Templates are one the distinguishing feature of C++. Feared and (sometimes?) loved, they are are a great tool for generic programming.
Still, they fall short on other types of meta programming and something which behaves like a Python enum usually involves some error-prone boilerplate. Or you use the C pre-processor and re-invent your own small language, that is how Better Enums solves this.
Meanwhile, Rust programmers have a macro system where they can manipulate the abstract tree of program instead of dumb strings.
A famous example is serde and its derive macro:
#[derive(Serialize, Deserialize)]
struct Point {
x: i32,
y: i32,
}
Here, the structure is defined in native rust, in contrast with the usual pre-processor solutions.

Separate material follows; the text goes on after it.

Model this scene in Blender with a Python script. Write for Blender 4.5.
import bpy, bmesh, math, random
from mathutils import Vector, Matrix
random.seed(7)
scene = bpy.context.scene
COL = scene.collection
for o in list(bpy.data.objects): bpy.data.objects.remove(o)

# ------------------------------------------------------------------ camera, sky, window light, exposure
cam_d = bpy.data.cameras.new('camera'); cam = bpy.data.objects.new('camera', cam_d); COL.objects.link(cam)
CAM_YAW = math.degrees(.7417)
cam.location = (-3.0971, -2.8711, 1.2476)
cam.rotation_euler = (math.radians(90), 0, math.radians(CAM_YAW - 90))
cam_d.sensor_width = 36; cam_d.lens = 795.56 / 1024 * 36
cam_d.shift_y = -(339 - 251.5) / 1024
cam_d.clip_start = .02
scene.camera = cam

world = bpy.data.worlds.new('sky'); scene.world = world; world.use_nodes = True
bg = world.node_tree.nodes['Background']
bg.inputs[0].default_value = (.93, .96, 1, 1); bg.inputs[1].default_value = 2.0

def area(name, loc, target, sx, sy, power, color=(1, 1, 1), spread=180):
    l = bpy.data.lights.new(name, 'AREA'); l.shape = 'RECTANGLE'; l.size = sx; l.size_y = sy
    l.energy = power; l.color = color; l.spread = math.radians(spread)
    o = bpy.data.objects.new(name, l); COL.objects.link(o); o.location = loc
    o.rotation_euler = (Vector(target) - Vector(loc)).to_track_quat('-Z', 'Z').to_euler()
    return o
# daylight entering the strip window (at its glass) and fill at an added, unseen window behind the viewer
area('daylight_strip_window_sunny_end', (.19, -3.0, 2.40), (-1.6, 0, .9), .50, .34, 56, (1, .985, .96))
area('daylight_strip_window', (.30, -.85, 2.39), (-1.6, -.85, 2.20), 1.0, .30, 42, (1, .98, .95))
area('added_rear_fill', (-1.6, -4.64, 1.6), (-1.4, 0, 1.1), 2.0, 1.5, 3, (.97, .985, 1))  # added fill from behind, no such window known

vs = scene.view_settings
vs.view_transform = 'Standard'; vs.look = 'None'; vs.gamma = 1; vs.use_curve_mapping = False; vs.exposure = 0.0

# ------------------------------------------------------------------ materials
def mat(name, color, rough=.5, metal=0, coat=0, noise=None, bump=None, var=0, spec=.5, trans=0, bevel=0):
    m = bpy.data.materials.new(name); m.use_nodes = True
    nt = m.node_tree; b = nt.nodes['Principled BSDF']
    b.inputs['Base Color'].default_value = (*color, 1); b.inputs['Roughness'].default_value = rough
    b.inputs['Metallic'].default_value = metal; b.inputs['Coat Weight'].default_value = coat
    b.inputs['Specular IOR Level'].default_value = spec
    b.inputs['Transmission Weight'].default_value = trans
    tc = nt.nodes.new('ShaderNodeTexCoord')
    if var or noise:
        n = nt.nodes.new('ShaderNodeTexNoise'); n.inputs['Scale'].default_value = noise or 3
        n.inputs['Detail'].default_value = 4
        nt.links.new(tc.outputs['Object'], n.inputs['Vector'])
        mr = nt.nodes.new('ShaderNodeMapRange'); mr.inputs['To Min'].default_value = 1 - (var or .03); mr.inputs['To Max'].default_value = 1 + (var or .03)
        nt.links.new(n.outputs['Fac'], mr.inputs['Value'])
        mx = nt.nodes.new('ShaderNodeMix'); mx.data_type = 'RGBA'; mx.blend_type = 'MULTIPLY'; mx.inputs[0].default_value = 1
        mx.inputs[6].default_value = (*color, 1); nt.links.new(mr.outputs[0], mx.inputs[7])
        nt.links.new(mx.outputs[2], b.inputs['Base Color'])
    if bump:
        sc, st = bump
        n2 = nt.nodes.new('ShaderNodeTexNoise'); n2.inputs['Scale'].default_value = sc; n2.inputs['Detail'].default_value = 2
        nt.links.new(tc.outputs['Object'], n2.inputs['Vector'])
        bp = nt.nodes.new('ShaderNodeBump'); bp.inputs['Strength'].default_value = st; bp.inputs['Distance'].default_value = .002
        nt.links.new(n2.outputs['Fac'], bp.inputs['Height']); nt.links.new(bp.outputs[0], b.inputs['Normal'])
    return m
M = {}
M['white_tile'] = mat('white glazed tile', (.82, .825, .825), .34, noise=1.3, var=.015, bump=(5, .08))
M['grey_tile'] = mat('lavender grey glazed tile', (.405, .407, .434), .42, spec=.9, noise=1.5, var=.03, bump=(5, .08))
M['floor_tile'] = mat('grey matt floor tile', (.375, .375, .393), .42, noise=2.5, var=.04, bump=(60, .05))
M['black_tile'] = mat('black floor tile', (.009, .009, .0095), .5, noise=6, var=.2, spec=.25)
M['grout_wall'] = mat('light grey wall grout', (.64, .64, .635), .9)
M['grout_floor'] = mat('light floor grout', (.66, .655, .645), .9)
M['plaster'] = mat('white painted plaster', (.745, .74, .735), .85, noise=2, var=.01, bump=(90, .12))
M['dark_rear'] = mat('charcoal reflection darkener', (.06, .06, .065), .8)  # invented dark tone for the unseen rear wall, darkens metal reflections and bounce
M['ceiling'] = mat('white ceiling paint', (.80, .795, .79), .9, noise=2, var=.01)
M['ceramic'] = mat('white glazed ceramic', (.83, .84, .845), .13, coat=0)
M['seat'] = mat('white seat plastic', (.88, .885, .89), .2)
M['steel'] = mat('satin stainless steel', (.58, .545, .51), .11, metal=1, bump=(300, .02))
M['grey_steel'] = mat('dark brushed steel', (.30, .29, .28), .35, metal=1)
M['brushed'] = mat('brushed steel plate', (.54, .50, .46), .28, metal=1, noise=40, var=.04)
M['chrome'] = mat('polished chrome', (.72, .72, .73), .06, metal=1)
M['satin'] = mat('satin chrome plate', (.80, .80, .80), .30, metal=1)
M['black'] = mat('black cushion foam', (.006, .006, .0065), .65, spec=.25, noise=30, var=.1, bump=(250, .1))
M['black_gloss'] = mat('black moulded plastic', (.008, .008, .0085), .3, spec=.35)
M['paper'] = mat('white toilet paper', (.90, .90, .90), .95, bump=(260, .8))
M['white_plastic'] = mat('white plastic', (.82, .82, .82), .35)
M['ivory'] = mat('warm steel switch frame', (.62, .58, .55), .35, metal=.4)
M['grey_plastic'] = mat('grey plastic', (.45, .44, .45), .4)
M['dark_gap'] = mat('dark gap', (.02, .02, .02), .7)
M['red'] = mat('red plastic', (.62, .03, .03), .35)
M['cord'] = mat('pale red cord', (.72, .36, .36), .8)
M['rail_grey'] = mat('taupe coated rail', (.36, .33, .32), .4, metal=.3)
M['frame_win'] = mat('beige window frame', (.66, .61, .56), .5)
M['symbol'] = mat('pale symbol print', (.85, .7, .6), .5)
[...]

But, we also have a lot of overpowered tools like libclang and... Python?
It uses libclang binding in python to get an AST, extract information from select tree nodes and then feed this to a Jinja template to generate C++ code!
It looks like:
#include "message_generated.h"
enum class [[clang::annotate("from_string")]] Message {
PING,
PONG,
};
int main() {
std::cout << Message::PING << "\n"; // "PING"
}
Advantages:
- reflection!
- type declaration is a normal C++ enum in the code
- writing (jinja) templated code is almost like writing regular C++ code, no dark pre-processor magic required
- easy to integrate in existing project with custom "templates"
Still Annoying:
- we cannot use a plain C++ attribute
[[from_string]]
as libclang only exposes the attributes it knows about. But we can re-purposeclang::annotate
.
- serde-cpp follows the same approach but uses an external parser, cppast, which does not have the limitation around unknown attributes. The generator is in C++ itself, it seems intended to be used as a standalone serialization library, not as a repurposeable building block to include in another project.